Soyons raisonnable donc. On peut penser qu’un certain Sun Wu ait rédigé les 13 chapitres aux environ de 300 avant Jésus-Christ et que des disciples aient fait des apports ultérieurs.
Concernant Carl Von Clausewitz, la situation est beaucoup plus simple. La paternité de son ouvrage n’est aucunement remise en cause. L’intelligence de son livre réside dans l’analyse pointue des guerres napoléoniennes : qu’est-ce qui a marché, qu’est-ce qui n’a pas marché et pourquoi. La période de rédaction s’étale de 1816 à 1831 date de la mort de l’auteur à 51 ans. L’œuvre est donc inachevée ;
D’un côté, la Chine est son esprit de groupe. Sun Wu a commencé un ouvrage, il est mort, ses disciples prennent le relais, mais finalement c’est toujours Sun Wu qui écrit. On a un peu l’impression d’une longue file derrière le premier qui est prête à le remplacer lorsqu’il tombe pour continuer sans faiblir. C’est peut-être pour cela que le temps ne compte pas de la même manière pour eux que pour nous. C’est peut-être pour cela qu’ils avancent implacablement.
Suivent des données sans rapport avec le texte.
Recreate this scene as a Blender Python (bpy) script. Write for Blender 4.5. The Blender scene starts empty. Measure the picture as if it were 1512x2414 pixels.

De l’autre l’Europe et son individualisme. Von Clausewitz laisse un livre inachevé qui le restera. Personne ne prendra le relais. D’autres publications traiteront de la stratégie, mais chacun à sa manière, sans réelle unicité ni continuité. A la puissance de la file indienne des premiers, nous opposons une large chaine peu épaisse. Ce second système est plus fragile. Lorsqu’un maillon vient à manquer, le temps de le remplacer et l’ennemi passe.
On retrouve ces traits dans les stratégies économiques des deux entités. On parle fréquemment de produits chinois, beaucoup plus rarement de produits européens. L’unité contre l’individualité. A terme, qui l’emportera ?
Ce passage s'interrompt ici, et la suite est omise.